On February 10th, 2010, www.bloomberg.com reports Bernanke says, "Discount rate may rise before long as part of normalization of Fed. lending, a move that won't signal any change in the monetary policy". Enclosed is a link to this report for further review: (http://www.bloomberg.com/apps/news?pid=20601087&sid=afLtoLSxKSKc&pos=1)
Sounds like political spin. What might be going on is the bond market is dictating the latest clap trap from Bernanke. Below is a daily chart of the 10 year Treasury yield. I've highlighted in green a potential Cup and Handle pattern, which is a very bullish pattern.

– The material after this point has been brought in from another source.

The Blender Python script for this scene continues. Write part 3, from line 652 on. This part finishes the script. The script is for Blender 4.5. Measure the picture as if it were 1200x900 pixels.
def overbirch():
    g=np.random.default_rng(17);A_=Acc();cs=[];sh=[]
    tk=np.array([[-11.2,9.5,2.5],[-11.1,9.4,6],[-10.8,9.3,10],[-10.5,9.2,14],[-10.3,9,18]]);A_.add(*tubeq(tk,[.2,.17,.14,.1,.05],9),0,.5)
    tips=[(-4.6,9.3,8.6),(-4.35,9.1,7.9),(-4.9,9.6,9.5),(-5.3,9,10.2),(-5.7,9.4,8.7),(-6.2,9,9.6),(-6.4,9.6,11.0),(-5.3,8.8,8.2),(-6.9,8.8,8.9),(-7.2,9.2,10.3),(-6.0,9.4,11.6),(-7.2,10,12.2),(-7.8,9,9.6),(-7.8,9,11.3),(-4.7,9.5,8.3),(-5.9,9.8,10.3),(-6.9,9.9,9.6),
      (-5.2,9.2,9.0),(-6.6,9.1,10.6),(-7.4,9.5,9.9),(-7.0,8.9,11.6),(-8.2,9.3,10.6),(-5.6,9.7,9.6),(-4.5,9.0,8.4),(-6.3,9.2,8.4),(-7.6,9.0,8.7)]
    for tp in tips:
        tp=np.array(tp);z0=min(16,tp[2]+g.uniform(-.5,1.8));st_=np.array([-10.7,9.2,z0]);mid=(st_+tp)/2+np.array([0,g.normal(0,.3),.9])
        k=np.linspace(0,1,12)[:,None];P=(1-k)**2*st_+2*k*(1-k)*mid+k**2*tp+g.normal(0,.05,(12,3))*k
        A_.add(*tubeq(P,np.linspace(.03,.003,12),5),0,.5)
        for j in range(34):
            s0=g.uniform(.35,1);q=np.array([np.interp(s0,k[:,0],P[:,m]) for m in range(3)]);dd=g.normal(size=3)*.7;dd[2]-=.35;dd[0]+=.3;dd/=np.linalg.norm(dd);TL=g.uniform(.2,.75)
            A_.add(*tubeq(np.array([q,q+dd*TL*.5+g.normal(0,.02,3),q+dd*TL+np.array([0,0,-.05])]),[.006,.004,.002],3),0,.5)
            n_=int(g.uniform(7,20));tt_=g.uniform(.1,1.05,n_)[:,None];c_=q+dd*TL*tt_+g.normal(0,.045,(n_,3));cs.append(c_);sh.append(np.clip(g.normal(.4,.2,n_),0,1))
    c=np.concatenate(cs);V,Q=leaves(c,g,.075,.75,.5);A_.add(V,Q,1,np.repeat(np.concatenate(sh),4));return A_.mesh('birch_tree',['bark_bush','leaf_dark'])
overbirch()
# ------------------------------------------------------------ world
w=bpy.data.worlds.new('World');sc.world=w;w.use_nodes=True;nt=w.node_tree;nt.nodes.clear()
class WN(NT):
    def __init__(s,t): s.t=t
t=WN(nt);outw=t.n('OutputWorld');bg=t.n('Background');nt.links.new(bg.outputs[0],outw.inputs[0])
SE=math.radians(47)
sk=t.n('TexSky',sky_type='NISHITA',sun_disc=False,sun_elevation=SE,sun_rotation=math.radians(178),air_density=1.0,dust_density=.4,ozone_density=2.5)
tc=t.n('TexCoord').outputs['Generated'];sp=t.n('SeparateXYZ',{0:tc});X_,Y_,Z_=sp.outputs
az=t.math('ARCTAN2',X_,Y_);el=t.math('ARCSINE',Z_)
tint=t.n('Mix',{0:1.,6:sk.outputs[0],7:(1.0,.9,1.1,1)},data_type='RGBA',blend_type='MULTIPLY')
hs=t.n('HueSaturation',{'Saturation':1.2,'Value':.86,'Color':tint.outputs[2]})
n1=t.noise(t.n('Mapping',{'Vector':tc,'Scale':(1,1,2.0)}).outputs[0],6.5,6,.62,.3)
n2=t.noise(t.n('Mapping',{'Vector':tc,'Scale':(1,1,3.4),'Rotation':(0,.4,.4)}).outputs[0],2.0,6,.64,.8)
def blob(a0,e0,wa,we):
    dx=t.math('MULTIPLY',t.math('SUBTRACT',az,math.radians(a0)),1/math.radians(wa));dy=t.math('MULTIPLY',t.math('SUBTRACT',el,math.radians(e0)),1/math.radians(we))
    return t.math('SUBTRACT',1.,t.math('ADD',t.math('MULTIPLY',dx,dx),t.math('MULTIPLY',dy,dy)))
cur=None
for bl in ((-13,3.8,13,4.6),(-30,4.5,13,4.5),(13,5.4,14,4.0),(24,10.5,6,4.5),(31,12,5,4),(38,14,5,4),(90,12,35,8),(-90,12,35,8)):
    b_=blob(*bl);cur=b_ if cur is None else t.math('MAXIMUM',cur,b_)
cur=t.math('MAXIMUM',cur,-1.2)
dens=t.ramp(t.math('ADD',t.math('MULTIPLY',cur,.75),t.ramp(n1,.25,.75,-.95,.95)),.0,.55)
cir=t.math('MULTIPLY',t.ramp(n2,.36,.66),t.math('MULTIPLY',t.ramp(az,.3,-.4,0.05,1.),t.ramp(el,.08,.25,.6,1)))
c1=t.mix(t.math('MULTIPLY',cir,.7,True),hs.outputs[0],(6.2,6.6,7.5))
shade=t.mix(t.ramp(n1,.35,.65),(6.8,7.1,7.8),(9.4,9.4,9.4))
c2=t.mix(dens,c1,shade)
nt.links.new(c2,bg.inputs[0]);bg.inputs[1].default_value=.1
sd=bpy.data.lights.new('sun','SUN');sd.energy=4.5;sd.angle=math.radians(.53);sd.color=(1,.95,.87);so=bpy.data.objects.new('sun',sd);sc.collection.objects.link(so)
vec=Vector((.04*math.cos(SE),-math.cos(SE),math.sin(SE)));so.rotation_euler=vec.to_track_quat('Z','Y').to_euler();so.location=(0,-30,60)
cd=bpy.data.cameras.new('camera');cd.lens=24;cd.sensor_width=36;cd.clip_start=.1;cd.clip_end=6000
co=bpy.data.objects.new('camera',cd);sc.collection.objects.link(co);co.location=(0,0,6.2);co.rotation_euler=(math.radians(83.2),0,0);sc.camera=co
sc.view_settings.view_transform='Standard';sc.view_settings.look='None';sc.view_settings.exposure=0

The blue circle highlights the MACD is trying to turn up from just below the zero line, which is also bullish.
If the handle part of the pattern is finished we should expect a move up to 4% (The prior high), and then a break above that level soon after. If the right side of the cup is still forming, then we should expect a test of 4%, then a slide back to build the handle before we break above 4%.
In either case the price action still looks bullish, and if the 10 year yield breaks above 4% decisively, it confirms the pattern, which provides a minimum target of 4.9%. Below is the Point & Figure chart of the 10 year Treasury yield, which reflects a target yield of 5.4%.
If we get a move higher in yields, then we should expect the opposite move in bond values. Below is the daily chart of the 30 year Treasury bond.
Today the bond market rolled over in value right when the MACD is trying to do the same. The inverse relationship between yields and price are working in classic fashion.
In the treasury market, the pressure could be mounting for higher yields via the open market price action, and that could be a driving force behind today's comments, but don't expect a politician to say that and basically admit the open market is in control!
More important, is to keep an eye on the current technical set up in the above charts, if the patterns play themselves out then we get higher yields at some point in 2010. I don't think the world as we have it today, has higher yields priced into assets values, and I can't image how that's a good thing. Especially if it is the foreign holder of US debt selling and pulling that money back to their homeland.